Но есть ли толк в том, чтобы долго оспаривать чужие определения? Следует представить на всеобщее обозрение свое, и прежние сами собой умрут от него — в том единственном случае, если оно пригодно: так орлиные перья разрушают другие, лежащие поблизости{12}. А иначе автор в любом случае не сможет отбить все атаки вражеских определений, даже если бы хотел и был в силах, потому что очень многие из них и даже большинство выступят в поход против автора лишь после его смерти, так что после своего погребения он все равно должен будет доверить дело победы своему же определению.

Кроме того, помимо определения для смешного нам придется позже заняться поисками и вещи еще куда более редкой, а именно причины, почему доставляет нам удовольствие смешное, — оно ведь состоит в ощущении несовершенства, а притом нравится не только в поэзии (которая ведь и плесень осыпает цветами и у гроба щедра на пестрые букеты своей кисти), но и в самой сухой, черствой жизни.

Лучше всего выведывать чувство, выспрашивая его о противоположном ему. Что же противоположно смешному? Не трагическое и не сентиментальное, что доказывают уже слова «трагикомическое» и «слезная комедия». Шекспир выращивает юмористические растения Севера в пламени пафоса и в холоде комедии, без всякого вреда для растений. А Стерн даже шекспировский перемежающийся ряд патетического и комического превращает в одновременность.

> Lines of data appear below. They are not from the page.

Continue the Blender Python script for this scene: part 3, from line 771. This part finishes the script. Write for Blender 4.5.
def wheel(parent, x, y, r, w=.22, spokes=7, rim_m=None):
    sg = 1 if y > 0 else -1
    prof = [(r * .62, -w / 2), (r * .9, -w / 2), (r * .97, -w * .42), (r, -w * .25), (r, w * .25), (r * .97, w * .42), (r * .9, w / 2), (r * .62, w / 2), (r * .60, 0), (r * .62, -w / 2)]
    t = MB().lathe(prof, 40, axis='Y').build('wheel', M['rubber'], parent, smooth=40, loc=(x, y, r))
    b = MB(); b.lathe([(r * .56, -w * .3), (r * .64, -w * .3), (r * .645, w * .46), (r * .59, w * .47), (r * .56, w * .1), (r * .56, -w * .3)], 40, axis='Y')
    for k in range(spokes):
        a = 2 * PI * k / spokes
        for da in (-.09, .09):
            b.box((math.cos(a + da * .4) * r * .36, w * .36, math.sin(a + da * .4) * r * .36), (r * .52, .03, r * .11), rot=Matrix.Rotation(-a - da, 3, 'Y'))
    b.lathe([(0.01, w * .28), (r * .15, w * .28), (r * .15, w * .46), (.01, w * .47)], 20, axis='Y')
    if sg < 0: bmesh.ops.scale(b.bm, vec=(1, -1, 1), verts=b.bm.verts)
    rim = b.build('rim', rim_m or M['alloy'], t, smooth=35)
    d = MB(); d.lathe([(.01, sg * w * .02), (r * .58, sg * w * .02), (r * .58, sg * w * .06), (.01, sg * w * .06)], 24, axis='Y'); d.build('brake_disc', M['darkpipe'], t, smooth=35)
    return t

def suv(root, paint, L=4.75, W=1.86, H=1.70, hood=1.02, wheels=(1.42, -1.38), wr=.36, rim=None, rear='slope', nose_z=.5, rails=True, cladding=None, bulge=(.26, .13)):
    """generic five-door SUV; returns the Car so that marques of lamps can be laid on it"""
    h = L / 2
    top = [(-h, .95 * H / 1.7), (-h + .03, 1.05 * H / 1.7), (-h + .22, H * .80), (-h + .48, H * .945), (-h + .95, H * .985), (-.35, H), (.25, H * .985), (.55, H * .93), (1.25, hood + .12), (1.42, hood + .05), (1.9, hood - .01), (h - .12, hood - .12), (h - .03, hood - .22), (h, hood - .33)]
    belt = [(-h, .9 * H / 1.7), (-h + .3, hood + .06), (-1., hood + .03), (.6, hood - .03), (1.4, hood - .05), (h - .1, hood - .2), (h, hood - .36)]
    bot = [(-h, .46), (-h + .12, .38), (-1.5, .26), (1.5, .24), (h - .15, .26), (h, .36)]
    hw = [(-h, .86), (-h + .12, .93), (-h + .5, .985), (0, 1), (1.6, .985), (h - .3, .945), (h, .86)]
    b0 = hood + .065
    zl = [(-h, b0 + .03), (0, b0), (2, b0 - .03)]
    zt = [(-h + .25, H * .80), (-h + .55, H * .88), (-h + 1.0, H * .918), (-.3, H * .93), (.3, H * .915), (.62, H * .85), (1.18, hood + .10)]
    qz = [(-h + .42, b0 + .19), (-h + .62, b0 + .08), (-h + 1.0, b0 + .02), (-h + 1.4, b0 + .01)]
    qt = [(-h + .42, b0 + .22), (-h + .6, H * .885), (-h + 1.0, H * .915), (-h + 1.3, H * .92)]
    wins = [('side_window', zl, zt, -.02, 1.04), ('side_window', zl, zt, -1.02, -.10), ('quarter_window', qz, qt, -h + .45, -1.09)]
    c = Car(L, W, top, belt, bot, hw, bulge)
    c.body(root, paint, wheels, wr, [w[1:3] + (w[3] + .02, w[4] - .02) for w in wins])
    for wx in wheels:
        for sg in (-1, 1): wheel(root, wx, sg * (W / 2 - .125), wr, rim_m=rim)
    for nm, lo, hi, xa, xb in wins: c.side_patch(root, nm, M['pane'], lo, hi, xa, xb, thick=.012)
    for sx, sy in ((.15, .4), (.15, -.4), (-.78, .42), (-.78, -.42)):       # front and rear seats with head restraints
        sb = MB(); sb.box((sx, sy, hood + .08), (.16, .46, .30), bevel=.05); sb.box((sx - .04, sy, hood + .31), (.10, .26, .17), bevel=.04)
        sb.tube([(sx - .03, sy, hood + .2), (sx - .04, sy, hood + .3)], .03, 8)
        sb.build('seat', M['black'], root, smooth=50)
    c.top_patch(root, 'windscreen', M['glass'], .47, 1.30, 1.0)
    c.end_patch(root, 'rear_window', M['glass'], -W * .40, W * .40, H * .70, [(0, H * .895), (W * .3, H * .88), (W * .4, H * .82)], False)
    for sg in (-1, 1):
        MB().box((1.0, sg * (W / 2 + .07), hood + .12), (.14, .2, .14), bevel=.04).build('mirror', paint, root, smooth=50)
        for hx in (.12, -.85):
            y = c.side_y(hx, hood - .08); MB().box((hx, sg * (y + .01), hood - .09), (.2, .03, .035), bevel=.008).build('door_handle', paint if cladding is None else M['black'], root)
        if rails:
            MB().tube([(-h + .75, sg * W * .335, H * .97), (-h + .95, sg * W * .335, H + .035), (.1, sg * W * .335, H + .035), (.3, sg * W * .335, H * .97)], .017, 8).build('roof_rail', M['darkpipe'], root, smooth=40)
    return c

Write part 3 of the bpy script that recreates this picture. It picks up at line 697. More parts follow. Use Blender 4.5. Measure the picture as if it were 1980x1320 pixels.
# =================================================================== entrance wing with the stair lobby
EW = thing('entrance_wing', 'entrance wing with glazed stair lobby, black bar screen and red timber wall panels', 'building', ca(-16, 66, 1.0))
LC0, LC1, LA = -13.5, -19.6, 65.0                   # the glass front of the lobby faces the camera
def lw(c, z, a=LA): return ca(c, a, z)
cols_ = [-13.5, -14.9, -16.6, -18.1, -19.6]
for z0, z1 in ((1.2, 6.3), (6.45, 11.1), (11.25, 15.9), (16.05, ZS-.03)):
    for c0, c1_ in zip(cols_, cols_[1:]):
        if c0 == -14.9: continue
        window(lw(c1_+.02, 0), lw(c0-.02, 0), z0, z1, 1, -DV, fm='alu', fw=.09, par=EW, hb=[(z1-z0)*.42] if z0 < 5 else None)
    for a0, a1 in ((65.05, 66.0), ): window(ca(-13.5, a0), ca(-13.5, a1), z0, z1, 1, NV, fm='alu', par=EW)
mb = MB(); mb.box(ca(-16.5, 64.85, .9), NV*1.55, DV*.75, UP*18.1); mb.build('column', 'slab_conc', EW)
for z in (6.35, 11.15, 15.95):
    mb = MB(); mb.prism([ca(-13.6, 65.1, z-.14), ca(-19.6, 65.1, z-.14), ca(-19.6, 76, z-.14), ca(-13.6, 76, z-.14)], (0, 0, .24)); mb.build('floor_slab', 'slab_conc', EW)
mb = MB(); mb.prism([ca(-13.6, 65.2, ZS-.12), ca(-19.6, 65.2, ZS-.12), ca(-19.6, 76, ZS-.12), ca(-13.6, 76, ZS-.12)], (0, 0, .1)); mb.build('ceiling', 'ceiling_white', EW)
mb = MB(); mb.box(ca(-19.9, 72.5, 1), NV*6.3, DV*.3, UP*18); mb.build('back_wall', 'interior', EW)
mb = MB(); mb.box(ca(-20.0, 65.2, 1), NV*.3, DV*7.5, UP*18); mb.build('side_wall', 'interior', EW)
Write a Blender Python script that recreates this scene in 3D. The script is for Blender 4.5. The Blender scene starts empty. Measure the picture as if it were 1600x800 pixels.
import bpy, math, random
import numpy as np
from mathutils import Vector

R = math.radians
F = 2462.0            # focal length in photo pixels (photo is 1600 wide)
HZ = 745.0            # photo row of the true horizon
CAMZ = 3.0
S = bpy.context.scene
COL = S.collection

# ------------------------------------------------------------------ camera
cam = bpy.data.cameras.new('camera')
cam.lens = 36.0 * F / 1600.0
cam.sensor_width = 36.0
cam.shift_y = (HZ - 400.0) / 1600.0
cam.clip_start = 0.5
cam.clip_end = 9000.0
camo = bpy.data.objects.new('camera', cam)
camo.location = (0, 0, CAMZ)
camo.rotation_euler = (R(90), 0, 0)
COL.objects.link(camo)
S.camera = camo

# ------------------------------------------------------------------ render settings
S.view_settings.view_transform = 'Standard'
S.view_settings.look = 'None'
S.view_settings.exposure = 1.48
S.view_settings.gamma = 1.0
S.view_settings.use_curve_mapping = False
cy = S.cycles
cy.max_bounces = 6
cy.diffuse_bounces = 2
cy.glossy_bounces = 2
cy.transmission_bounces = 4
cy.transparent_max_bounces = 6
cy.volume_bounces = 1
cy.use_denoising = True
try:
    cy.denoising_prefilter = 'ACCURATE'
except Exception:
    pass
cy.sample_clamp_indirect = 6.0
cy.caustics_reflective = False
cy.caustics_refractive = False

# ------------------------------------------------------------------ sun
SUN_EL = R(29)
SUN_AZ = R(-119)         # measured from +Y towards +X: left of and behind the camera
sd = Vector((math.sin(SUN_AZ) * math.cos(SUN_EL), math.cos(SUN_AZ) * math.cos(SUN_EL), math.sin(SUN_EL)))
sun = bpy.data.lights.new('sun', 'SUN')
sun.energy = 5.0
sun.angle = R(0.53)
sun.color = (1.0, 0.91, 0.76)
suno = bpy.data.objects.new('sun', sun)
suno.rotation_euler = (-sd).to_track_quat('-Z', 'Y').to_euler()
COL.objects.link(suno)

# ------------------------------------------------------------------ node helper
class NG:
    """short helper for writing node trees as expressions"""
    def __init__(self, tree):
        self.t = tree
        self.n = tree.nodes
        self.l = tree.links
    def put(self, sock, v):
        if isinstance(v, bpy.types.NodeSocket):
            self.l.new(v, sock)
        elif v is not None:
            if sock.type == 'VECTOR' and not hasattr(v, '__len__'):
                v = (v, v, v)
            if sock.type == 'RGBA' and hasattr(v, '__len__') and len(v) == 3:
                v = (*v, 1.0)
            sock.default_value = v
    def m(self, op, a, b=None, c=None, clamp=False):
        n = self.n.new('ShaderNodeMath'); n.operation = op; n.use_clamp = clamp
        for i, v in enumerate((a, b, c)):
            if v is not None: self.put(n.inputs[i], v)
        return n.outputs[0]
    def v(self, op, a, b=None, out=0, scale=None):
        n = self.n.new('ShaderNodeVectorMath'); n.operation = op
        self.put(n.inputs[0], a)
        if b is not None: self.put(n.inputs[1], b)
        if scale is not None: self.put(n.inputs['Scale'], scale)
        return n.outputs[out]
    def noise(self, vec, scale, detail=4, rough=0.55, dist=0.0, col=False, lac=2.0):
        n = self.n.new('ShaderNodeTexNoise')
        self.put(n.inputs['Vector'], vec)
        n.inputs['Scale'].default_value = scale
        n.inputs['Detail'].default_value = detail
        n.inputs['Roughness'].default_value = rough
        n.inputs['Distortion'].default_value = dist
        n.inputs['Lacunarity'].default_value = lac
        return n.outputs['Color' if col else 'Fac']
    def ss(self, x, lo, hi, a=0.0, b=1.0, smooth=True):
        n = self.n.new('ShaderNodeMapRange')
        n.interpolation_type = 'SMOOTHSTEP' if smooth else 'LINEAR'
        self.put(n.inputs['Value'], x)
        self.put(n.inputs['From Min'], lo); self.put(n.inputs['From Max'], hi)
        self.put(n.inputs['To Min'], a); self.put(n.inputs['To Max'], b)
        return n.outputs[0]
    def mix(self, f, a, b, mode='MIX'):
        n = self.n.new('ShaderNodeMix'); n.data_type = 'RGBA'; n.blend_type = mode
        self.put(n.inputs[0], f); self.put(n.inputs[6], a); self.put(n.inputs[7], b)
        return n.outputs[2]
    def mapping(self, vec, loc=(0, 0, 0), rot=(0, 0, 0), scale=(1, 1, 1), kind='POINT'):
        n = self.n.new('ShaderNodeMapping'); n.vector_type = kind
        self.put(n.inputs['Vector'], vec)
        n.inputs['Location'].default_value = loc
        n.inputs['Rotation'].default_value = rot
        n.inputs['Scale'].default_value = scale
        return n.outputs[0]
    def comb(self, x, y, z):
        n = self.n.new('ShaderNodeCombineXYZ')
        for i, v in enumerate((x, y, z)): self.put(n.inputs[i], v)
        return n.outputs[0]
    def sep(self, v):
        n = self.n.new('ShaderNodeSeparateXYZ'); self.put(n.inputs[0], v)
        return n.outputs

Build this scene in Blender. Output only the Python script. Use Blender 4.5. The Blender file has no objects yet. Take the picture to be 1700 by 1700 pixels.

Но стоит одну-единственную веселую строчку этих писателей вставить в героический эпос — и эпос будет уничтожен. Осмеяние, то есть нравственное негодование, совмещается с постоянством возвышенного чувства у Гомера, Мильтона, Клопштока, — но не смех. Короче, заклятый враг возвышенного — смешное[131]; «ироикомическая поэма» — противоречие: нужно говорить — «комический эпос». Следовательно, смешное — бесконечно малое; так в чем же эта его идеальная малость?